Paper long abstract:
This paper addresses the work lives and livelihoods of Moroccan middle-class professionals who arrived in Istanbul in recent years. Since the free trade agreement between Turkey and Morocco in 2006, increasing numbers of Moroccan nationals have settled in the Turkish megacity. Relocating to interstices in the polycentric agglomeration, Moroccan middle-class residents of Istanbul bore testimony to the rise of multi-national corporations in the megacity connecting Asian and European markets. The main purpose of this paper is to more comprehensively understand the ways corporate capitalism changes contemporary work environments. Based on long-term fieldwork combining in-depth interviews with participant observation, the case of Moroccan residents of Istanbul provides much-needed insights into the social dynamics inherent in the development of projectised labour. The case study critically examines the working conditions and transnational networks of Moroccan nationals who were recently employed by multinational corporations.
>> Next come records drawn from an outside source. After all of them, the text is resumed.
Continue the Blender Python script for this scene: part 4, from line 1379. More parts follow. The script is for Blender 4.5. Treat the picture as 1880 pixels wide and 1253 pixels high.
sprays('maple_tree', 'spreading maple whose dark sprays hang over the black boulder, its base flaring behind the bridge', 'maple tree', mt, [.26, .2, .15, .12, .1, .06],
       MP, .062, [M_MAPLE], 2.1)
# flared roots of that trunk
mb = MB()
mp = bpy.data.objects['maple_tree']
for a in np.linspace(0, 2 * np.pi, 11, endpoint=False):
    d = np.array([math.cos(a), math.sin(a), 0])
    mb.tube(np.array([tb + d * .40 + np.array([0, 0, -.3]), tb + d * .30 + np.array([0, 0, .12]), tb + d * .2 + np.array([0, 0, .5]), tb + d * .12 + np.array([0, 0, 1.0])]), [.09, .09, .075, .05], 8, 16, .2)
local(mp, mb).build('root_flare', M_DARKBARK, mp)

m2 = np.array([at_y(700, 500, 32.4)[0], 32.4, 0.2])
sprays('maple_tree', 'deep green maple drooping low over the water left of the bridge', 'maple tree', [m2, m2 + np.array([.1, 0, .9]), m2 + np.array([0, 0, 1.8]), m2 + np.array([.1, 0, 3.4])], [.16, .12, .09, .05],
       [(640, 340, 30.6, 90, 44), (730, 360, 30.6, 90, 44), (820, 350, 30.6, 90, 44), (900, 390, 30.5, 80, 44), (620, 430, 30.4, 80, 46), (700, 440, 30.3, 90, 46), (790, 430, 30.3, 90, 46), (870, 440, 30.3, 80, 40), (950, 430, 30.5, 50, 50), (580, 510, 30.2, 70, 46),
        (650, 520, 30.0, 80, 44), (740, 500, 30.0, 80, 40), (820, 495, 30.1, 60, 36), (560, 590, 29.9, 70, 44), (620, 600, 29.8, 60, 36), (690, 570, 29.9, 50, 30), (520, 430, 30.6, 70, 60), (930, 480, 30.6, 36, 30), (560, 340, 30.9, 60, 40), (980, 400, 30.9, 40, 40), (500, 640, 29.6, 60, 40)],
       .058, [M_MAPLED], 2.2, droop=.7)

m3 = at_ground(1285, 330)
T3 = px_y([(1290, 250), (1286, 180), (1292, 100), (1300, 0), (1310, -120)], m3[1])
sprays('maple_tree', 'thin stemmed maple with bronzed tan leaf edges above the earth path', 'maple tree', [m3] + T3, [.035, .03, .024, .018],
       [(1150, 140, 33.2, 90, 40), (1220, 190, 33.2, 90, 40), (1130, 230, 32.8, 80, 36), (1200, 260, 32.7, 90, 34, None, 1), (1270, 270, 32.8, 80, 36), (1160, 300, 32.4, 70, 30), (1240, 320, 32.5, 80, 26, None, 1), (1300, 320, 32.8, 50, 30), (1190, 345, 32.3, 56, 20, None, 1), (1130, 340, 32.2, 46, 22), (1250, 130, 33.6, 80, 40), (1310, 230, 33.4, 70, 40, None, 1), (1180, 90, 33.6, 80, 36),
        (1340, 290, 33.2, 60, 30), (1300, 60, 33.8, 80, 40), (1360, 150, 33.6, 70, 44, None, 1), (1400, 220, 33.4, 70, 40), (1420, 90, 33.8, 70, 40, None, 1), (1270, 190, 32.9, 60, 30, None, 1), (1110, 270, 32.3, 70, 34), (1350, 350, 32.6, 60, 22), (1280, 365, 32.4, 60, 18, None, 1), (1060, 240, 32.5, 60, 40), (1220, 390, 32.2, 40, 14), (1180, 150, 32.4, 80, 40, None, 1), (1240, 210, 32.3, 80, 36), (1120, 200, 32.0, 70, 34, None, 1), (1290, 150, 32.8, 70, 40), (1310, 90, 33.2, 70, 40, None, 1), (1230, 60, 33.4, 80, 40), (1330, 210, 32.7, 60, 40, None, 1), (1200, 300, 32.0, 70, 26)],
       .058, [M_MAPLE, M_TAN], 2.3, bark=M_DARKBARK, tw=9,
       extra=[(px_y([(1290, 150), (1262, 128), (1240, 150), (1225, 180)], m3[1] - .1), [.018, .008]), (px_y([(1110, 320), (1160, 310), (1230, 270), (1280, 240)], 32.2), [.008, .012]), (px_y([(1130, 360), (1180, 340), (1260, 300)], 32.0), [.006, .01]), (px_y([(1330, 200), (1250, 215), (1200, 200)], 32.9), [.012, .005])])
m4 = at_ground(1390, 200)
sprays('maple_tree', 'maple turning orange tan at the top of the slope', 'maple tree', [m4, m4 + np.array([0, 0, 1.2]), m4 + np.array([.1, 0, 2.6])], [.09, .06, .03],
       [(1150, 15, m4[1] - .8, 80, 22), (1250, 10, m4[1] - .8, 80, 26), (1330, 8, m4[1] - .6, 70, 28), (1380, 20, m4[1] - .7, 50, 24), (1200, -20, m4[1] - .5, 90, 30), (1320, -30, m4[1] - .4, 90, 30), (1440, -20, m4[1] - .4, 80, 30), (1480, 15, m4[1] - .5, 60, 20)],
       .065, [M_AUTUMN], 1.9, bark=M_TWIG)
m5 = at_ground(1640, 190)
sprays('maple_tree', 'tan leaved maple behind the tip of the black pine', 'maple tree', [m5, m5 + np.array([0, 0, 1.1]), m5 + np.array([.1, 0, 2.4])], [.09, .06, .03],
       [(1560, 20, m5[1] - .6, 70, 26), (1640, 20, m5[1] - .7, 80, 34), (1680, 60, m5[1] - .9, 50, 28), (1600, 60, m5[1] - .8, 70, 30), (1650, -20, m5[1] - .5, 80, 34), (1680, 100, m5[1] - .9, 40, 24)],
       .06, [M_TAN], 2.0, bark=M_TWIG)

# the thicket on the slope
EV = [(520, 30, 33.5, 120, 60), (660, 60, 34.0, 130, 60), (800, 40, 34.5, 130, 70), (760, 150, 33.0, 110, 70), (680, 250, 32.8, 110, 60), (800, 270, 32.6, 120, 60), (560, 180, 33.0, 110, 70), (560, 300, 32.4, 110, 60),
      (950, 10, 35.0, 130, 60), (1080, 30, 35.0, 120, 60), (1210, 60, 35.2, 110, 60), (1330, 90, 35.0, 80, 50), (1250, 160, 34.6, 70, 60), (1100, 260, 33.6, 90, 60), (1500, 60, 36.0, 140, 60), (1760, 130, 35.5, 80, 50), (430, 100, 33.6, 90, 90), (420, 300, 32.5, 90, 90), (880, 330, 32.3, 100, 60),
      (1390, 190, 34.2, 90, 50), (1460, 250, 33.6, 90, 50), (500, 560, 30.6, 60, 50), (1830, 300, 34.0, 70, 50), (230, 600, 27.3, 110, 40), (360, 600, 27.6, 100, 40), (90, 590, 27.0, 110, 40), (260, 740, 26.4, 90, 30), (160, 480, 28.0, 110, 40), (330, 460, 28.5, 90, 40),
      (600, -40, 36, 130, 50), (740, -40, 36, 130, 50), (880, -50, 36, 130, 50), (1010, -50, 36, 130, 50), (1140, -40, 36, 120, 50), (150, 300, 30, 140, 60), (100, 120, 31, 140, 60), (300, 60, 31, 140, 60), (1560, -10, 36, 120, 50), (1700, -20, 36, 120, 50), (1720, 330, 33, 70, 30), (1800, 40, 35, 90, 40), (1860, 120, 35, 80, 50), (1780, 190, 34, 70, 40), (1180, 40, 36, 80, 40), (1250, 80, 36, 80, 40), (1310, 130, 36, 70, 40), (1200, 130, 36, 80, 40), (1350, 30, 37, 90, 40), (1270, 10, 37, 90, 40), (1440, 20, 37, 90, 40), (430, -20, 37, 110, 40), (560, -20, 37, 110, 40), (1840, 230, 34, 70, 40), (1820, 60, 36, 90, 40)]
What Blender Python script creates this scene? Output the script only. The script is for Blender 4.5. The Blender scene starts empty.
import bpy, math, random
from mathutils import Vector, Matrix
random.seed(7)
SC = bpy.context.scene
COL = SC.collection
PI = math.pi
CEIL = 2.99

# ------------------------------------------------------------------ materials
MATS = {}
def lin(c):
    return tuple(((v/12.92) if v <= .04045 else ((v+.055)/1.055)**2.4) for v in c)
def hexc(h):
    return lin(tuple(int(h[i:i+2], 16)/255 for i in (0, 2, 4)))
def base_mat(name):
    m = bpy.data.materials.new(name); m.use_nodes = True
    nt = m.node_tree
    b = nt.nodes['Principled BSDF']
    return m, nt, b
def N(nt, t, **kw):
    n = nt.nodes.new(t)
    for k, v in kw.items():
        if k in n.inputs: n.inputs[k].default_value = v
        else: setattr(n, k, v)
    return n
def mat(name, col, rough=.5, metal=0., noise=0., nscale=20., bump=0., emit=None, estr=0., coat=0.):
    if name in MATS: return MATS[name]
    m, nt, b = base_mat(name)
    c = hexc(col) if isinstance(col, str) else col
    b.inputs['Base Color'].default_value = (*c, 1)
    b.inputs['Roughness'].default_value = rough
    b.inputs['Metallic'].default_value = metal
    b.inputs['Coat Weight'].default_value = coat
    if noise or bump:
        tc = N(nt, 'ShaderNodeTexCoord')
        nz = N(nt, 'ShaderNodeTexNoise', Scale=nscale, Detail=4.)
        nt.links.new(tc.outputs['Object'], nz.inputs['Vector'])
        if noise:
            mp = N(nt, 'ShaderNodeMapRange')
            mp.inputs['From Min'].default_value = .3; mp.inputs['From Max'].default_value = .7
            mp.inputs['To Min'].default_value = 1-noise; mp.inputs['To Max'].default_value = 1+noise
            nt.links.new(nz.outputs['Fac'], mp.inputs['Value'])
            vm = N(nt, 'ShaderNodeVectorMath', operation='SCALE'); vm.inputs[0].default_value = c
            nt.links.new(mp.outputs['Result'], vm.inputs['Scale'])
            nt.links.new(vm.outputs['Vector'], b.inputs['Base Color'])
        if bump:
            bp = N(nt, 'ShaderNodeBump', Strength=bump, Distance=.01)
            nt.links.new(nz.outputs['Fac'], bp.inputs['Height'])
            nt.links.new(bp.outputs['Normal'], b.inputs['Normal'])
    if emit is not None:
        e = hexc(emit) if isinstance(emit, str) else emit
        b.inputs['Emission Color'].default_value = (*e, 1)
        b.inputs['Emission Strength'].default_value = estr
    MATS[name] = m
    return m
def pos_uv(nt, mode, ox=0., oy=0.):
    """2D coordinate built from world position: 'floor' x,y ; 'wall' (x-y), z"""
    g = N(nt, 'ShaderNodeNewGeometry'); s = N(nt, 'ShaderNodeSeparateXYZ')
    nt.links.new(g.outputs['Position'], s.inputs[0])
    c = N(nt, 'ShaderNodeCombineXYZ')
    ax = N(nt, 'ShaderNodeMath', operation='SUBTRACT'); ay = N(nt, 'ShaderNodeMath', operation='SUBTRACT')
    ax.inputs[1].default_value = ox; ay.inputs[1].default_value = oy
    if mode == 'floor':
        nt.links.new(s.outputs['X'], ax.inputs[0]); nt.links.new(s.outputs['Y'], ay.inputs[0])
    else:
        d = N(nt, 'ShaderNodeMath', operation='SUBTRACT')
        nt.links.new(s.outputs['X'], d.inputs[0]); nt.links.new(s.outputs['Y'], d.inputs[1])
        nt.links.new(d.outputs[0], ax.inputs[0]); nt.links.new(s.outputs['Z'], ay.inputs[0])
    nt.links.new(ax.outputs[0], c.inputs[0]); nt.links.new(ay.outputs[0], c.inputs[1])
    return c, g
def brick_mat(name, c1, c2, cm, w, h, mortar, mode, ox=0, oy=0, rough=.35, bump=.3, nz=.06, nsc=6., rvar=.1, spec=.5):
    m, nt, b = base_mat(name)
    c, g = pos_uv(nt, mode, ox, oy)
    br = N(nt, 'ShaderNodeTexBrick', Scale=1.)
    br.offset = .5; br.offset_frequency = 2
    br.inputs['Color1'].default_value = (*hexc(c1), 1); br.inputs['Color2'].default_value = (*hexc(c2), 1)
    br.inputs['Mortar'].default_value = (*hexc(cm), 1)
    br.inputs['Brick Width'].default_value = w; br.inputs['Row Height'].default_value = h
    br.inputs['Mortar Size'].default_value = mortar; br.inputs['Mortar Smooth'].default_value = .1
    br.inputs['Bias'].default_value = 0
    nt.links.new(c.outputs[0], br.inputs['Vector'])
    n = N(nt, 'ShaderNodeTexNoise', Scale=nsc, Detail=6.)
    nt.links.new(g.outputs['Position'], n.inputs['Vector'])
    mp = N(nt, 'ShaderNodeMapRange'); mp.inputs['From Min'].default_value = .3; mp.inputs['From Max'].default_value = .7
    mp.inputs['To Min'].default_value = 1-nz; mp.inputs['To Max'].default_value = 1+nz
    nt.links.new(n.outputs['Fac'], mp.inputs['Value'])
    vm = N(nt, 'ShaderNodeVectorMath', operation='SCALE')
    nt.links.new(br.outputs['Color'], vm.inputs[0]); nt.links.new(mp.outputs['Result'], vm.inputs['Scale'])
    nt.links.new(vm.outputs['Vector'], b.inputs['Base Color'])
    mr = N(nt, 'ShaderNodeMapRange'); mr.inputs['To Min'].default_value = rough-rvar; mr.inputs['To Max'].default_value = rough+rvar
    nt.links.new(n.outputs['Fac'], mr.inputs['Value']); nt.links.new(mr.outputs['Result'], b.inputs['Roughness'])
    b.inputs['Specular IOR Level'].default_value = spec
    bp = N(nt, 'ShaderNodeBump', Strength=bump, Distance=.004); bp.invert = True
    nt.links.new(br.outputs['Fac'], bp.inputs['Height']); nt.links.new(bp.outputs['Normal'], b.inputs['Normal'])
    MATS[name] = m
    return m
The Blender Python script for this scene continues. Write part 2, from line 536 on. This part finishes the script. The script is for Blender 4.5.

The anthropological analysis of the livelihoods of Moroccan residents of Istanbul is set in the context of their professional trajectories and personal strategies for making a living in the new urban environment. Moroccan nationals reported that they were often employed by multi-national corporations because of their language skill sets, including proficiency in Arabic, French and English. Many multinational corporations created digital work environments, in which employees experienced a loss of a clear-cut boundary between private and professional life. Grounded in the ethnographic evidence collected in Istanbul, the paper suggests avenues for exploring post-industrial work environments and lifeworlds.